If that’s all you see, you probably need to level up your soft skills.

Certainly the things you’re talking about are real, and particularly severe in some environments, but there’s a lot of room to improve your influence without engaging in any of that.

> If that’s all you see, you probably need to level up your soft skills.

Not OP but I honestly don't see how this comment/tone is warranted in response to what they wrote.

You have yet to meet someone at a company you work for you who does one or more of the things I listed above to successfully advance their career?
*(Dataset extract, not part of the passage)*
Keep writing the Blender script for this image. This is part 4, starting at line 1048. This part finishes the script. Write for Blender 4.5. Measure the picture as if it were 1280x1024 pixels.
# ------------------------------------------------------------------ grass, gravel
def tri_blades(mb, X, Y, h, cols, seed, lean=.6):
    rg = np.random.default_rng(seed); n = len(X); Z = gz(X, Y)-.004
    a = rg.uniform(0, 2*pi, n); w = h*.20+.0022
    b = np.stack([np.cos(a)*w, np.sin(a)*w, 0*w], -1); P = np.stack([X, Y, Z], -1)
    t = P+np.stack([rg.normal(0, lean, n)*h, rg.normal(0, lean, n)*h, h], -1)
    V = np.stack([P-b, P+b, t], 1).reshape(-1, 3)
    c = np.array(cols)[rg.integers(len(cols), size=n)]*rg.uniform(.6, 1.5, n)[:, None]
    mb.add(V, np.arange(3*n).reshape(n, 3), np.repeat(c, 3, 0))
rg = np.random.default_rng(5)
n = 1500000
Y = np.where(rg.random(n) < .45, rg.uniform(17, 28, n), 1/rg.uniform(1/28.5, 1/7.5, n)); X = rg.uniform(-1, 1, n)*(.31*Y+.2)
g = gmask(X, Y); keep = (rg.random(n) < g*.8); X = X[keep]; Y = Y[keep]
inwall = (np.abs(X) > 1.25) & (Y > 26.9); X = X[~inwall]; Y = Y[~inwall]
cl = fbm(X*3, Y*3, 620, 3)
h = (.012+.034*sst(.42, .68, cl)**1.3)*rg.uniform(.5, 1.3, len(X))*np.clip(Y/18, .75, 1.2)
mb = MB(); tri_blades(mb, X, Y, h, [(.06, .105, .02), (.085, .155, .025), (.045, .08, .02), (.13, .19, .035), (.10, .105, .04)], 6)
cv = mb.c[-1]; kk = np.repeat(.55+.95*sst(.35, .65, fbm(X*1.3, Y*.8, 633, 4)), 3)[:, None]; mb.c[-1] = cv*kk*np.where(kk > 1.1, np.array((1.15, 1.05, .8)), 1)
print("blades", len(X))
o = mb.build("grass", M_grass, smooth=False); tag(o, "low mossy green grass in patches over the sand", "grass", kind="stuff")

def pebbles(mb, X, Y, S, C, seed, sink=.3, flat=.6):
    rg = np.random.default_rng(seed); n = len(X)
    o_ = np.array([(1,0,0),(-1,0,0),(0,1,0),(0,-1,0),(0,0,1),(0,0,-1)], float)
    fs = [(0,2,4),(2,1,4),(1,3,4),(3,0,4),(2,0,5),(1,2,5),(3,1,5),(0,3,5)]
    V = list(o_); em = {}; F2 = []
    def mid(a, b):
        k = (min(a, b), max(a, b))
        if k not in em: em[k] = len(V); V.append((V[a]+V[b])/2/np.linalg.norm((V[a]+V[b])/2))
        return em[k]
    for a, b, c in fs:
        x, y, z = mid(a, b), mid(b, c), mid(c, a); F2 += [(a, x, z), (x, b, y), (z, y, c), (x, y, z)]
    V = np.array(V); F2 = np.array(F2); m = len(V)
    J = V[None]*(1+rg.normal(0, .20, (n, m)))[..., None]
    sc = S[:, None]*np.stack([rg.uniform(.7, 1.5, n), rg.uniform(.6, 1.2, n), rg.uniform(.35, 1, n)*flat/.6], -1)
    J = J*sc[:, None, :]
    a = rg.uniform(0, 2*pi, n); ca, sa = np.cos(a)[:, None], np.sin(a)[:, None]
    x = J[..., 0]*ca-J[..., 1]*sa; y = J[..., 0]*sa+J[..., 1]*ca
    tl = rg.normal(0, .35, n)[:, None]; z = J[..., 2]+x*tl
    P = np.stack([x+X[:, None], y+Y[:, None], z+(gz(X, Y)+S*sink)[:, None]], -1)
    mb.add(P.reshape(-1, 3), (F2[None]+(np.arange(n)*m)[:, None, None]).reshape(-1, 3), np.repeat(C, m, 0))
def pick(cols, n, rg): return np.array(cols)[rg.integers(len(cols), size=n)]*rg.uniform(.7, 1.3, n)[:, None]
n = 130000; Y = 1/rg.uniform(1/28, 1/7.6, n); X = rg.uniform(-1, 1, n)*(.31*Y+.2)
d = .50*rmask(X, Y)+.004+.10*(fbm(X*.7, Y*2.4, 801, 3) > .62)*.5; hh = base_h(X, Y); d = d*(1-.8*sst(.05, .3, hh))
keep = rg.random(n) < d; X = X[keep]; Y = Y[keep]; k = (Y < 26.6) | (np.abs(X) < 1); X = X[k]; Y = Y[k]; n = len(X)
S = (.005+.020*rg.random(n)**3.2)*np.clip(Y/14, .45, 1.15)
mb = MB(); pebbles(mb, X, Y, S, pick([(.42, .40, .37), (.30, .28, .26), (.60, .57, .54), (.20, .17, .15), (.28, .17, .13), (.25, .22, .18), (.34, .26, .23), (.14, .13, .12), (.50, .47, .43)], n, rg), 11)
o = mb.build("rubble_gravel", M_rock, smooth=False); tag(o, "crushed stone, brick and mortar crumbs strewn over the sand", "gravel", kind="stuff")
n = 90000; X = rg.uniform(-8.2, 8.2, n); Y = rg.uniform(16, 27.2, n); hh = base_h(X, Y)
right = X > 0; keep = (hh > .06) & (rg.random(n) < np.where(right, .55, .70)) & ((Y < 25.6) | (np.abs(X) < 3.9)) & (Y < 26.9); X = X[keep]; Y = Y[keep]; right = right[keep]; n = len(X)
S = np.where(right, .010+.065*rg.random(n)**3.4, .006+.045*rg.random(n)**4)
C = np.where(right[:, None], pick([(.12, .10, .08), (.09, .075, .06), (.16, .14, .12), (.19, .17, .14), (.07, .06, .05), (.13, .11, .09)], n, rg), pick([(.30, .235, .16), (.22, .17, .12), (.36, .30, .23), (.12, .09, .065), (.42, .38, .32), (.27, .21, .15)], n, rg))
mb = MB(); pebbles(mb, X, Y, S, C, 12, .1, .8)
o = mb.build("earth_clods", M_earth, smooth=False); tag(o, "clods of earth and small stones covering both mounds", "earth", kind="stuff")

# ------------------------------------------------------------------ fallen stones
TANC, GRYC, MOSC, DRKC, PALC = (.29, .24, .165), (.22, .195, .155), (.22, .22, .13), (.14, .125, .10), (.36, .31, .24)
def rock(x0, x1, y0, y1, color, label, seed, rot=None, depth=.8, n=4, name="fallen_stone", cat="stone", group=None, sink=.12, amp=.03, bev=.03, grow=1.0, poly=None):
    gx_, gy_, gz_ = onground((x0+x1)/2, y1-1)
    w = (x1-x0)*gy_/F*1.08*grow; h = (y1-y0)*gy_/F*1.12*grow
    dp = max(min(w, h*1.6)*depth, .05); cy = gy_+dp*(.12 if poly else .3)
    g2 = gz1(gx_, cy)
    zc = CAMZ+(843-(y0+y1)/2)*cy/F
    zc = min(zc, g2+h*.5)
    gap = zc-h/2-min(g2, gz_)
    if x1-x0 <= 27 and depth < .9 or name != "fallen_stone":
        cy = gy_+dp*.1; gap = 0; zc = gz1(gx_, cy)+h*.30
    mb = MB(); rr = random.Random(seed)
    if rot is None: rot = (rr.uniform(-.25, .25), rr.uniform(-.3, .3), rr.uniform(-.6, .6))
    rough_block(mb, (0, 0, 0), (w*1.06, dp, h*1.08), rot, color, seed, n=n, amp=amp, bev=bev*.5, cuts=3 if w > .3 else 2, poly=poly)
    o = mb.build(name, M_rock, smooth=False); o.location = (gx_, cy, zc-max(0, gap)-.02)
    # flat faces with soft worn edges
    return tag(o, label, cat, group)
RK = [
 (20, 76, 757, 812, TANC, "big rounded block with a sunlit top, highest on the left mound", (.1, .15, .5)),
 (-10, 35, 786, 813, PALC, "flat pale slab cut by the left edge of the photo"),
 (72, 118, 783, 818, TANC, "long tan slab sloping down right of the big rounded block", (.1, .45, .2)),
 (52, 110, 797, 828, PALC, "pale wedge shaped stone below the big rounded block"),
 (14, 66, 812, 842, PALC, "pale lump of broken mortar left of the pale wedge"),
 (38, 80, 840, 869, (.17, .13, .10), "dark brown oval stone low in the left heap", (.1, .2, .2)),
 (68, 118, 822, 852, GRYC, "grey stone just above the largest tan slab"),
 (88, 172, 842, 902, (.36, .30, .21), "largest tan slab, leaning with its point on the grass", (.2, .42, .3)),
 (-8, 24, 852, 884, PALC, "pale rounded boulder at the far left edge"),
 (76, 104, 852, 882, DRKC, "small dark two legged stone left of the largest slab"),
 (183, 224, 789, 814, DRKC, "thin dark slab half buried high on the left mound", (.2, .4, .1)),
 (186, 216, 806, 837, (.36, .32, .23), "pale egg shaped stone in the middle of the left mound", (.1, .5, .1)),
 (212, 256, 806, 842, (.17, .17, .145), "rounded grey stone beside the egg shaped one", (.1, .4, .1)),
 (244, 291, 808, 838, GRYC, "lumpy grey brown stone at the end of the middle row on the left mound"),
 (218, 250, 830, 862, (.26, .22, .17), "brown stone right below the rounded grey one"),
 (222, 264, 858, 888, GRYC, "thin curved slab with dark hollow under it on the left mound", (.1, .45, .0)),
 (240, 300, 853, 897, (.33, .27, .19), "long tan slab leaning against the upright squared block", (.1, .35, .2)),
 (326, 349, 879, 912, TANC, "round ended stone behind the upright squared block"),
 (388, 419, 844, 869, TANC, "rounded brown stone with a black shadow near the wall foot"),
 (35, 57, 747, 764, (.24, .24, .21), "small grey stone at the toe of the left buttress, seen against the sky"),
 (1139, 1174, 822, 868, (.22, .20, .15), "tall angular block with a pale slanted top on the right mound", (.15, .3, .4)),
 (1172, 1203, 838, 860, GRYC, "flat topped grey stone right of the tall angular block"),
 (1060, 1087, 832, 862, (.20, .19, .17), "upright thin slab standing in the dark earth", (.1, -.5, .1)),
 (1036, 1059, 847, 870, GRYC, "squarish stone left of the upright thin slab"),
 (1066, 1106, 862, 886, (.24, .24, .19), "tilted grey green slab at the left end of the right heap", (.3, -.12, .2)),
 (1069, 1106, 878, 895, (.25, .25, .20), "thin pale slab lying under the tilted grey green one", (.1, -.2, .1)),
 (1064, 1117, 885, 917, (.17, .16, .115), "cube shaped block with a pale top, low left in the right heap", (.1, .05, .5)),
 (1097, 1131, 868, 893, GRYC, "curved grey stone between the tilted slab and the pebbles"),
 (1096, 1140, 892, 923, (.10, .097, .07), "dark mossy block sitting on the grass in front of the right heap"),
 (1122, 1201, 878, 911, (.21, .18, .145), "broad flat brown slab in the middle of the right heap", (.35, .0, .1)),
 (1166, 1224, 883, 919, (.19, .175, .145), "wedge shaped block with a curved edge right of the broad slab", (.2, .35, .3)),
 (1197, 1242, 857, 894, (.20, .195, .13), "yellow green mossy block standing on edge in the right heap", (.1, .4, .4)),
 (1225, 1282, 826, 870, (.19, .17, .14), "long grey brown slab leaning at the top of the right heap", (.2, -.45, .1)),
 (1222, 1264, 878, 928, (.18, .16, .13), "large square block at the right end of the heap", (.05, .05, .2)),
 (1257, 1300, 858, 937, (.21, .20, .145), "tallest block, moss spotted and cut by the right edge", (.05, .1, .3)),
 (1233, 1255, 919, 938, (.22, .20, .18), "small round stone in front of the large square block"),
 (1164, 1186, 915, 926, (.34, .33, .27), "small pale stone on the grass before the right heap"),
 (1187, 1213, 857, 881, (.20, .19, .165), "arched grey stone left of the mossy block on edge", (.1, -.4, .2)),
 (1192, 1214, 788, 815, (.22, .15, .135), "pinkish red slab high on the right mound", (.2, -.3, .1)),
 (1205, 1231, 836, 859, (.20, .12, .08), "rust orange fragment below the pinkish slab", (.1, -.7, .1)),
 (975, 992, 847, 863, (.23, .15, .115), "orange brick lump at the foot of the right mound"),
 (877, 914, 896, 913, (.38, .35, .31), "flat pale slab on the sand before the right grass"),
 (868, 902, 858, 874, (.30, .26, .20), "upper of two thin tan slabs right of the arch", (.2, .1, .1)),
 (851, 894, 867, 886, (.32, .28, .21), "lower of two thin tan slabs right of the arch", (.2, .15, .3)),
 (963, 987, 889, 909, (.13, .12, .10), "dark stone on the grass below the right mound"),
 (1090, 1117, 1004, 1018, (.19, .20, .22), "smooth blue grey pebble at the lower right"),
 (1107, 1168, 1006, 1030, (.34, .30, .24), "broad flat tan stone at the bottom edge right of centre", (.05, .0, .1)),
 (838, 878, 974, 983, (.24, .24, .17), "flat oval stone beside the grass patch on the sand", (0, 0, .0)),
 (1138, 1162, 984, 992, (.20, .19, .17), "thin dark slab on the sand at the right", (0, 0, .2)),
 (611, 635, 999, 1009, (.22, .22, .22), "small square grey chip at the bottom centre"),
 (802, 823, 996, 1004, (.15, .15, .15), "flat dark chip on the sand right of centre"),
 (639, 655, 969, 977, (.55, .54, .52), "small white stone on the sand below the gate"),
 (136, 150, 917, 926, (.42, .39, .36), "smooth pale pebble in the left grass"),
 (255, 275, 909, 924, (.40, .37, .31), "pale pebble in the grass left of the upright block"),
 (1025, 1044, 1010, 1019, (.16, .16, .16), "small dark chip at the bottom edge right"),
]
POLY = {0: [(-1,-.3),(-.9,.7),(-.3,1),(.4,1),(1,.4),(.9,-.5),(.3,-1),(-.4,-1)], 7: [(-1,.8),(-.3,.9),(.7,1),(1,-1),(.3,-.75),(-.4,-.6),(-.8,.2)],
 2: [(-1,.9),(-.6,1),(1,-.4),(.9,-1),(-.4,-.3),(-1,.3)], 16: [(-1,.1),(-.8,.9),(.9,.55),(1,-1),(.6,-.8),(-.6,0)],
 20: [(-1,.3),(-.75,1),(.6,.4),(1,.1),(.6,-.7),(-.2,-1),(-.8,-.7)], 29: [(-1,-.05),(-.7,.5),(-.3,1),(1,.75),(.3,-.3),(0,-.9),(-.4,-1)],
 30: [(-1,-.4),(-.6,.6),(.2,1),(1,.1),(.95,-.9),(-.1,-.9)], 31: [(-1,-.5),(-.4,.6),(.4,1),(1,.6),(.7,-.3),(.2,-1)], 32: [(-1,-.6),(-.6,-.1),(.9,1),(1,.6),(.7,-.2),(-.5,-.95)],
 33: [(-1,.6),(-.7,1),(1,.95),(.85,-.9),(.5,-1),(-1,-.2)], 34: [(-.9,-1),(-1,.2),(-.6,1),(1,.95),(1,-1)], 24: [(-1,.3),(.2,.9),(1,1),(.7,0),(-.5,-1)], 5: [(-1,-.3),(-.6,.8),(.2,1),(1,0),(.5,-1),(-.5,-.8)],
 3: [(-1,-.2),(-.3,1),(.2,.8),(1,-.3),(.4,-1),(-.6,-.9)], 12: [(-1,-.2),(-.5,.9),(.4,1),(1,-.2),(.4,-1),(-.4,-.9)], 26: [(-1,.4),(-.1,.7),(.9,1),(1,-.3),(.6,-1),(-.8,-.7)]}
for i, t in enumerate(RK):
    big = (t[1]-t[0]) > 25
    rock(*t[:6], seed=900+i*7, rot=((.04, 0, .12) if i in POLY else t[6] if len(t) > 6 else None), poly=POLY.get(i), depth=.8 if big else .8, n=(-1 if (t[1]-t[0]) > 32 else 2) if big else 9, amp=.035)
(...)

Many do. More common the further up the ladder you get. But I’ve been able to gain enough influence to affect most of the things I care about without engaging in that, unless you consider being friendly and supportive (something that did not come remotely naturally to me) to be brown-nosing.

If you want to significantly influence a lot of high-level strategic decision-making at very large companies, then you do probably need to engage in nasty things like that. But most of us don’t work at that scope.

I don't think that's their point.

I think their point is that you can have influence without doing these things.

Then I was misunderstood as well.

As if anyone, myself included, would suggest that my listed items are the only way to influence your employer is a hilariously bad faith read.

I take issue with TFA framing the problem of people saying they hate "employment politics" as a you problem when I am of the opinion it is a leadership problem. Bad leaders fail to, or refuse to, see the things I listed as "bad politics".

Just take my supplements, bro. It'll fix your "soft skills", bro.

I think you were misunderstood as well, yes.